GIVEN DATA
····················

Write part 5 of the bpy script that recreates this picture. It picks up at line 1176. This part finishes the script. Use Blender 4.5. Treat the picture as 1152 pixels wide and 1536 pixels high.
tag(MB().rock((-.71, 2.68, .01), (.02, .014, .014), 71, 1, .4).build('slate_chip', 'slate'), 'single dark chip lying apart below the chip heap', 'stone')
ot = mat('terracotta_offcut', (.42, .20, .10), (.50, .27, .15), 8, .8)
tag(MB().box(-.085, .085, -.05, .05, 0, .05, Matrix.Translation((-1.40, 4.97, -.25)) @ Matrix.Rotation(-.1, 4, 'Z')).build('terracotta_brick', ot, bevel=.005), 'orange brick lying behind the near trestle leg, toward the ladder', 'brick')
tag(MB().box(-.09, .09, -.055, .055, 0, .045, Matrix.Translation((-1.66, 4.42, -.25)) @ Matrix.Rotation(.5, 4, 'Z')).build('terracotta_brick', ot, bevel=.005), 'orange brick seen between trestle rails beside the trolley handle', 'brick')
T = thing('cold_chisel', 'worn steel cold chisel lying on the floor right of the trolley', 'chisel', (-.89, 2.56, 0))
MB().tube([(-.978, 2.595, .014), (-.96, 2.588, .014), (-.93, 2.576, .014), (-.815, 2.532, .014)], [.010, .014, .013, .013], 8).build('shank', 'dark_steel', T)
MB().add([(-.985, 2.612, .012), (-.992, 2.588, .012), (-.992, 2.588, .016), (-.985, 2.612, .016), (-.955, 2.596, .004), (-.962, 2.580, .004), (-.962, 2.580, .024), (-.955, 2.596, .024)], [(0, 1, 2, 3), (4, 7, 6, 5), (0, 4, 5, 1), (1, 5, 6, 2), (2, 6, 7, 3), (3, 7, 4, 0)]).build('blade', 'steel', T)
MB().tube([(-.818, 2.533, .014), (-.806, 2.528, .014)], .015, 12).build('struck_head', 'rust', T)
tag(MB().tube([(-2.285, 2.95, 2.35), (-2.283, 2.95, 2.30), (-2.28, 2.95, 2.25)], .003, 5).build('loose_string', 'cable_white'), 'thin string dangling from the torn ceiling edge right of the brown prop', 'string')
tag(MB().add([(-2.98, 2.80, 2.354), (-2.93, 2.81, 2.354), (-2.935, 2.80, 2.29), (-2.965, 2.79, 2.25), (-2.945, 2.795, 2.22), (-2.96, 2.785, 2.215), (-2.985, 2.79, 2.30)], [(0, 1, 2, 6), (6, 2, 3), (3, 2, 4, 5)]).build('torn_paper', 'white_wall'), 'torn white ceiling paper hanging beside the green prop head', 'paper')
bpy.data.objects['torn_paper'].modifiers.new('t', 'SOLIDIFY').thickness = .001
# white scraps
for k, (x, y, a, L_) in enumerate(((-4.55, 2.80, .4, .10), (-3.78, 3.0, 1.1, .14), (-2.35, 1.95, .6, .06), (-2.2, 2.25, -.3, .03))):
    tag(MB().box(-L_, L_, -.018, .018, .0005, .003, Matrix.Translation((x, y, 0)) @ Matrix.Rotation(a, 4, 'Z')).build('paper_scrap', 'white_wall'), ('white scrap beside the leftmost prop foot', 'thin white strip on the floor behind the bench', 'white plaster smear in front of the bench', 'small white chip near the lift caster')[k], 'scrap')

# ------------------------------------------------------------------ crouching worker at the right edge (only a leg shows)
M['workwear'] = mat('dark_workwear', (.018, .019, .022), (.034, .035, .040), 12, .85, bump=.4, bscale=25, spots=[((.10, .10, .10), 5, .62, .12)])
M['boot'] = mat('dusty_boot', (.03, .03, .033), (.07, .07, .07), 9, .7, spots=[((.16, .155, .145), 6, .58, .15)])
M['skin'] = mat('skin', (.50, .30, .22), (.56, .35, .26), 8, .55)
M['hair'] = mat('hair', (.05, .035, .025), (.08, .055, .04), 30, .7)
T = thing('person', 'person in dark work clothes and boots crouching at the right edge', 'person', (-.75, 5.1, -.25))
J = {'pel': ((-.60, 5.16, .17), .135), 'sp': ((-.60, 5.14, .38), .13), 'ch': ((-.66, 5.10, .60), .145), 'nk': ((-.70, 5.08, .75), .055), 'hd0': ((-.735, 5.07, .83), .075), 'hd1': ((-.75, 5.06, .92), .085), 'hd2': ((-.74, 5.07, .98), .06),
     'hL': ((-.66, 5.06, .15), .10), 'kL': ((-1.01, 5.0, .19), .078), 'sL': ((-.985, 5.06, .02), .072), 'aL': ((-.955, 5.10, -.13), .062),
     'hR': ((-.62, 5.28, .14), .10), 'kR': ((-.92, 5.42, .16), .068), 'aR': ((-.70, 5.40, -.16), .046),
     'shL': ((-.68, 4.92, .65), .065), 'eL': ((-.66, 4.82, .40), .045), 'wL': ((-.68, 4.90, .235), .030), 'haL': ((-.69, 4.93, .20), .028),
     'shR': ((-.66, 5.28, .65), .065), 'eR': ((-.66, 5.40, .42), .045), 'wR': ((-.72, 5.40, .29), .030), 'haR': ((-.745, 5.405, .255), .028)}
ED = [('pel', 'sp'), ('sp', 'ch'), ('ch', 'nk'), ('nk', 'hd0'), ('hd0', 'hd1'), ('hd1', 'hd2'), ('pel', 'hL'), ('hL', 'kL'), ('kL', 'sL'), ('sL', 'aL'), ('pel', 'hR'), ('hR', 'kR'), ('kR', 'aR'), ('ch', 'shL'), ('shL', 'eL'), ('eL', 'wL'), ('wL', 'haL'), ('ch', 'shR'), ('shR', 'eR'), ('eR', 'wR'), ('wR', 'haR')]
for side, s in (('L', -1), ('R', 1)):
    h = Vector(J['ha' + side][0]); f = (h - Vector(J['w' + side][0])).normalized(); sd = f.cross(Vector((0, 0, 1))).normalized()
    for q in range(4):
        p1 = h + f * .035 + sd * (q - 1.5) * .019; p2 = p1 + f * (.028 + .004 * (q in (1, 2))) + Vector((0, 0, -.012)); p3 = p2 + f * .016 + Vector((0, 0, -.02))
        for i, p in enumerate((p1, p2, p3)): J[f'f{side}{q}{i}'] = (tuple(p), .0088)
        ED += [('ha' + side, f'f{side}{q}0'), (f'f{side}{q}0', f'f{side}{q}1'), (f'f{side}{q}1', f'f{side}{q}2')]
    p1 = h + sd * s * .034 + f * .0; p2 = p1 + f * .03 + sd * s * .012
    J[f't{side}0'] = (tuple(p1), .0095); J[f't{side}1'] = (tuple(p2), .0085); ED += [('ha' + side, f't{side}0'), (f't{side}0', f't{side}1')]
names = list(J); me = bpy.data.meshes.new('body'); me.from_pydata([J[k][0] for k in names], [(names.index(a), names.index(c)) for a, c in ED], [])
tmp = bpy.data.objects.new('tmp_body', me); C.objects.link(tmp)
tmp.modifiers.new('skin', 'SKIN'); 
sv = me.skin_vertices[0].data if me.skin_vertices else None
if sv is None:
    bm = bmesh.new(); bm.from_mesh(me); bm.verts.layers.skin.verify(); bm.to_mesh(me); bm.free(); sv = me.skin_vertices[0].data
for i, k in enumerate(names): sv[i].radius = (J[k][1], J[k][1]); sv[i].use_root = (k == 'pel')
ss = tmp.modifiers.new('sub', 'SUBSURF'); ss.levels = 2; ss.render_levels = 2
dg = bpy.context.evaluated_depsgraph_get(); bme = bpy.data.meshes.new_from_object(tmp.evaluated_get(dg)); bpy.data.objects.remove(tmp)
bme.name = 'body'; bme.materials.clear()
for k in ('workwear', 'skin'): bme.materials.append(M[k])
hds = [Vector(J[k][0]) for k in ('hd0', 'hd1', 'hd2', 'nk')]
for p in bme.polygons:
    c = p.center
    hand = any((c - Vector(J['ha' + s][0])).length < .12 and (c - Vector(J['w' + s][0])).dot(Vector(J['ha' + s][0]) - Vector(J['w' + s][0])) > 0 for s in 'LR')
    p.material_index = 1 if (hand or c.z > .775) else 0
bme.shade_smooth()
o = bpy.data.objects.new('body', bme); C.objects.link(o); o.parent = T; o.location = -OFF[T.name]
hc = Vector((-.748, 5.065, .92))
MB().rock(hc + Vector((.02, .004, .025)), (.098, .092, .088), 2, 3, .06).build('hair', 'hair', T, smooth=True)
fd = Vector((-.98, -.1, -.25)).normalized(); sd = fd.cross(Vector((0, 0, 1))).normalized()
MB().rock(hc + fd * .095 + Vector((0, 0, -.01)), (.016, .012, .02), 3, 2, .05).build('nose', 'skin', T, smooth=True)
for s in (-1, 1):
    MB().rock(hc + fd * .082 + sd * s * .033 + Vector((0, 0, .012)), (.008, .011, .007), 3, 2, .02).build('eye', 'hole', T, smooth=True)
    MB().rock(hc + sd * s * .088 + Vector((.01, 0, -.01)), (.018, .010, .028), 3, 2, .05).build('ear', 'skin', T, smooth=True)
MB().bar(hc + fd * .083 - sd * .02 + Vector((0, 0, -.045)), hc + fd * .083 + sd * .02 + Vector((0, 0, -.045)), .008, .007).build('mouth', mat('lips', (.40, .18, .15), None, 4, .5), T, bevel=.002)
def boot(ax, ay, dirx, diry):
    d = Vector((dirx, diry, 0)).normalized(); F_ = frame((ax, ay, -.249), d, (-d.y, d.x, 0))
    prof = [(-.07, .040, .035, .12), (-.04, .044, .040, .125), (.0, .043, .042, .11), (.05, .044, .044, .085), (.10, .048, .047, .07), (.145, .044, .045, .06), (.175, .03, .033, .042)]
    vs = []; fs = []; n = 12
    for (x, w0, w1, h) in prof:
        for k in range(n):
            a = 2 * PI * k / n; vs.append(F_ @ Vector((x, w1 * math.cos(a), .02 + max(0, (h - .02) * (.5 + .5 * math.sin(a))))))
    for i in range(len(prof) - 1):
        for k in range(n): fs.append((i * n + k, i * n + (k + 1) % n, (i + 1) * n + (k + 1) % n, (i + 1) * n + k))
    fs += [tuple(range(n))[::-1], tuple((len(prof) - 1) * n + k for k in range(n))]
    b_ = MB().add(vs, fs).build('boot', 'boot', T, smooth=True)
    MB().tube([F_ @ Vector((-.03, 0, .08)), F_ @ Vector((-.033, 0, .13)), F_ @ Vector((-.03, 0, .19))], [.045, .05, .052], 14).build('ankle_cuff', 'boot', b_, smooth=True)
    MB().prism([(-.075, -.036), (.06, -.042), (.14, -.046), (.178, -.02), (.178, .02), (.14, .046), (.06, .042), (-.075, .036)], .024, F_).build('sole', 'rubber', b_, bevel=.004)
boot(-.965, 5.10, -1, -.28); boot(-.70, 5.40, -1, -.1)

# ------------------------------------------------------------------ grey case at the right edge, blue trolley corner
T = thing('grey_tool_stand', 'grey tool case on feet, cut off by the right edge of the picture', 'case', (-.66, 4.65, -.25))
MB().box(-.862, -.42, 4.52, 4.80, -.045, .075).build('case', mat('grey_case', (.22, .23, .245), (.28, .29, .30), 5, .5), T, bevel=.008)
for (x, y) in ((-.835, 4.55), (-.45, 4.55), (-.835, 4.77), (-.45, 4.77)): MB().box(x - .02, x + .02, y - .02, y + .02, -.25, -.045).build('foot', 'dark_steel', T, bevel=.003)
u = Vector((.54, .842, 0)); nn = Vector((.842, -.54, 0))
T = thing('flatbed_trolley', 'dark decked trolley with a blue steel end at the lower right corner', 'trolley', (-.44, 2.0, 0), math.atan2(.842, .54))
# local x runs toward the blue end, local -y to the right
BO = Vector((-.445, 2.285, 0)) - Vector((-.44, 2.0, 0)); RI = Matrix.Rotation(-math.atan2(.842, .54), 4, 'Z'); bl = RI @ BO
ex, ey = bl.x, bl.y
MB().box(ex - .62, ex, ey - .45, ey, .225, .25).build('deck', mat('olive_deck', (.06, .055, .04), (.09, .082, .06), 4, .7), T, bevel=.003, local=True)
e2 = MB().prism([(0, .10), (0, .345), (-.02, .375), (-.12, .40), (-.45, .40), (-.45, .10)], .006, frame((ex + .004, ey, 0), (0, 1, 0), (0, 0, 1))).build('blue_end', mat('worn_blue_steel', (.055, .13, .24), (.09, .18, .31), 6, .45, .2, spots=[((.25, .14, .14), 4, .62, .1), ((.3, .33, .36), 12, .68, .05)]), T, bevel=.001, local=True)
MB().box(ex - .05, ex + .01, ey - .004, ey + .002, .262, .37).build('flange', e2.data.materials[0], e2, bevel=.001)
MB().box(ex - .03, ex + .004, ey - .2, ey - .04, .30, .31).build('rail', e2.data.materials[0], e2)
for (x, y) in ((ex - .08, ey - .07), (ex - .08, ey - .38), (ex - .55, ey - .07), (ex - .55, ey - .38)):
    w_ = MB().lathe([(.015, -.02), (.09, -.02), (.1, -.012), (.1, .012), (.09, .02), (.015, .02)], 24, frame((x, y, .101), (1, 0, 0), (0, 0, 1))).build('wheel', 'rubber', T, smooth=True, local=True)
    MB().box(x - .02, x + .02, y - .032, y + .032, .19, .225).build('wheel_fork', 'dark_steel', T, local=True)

····················

CHALLENGE
Which lines above hold the word "picture"? Copy each of them.

FINAL RESULT
Write part 5 of the bpy script that recreates this picture. It picks up at line 1176. This part finishes the script. Use Blender 4.5. Treat the picture as 1152 pixels wide and 1536 pixels high.
T = thing('grey_tool_stand', 'grey tool case on feet, cut off by the right edge of the picture', 'case', (-.66, 4.65, -.25))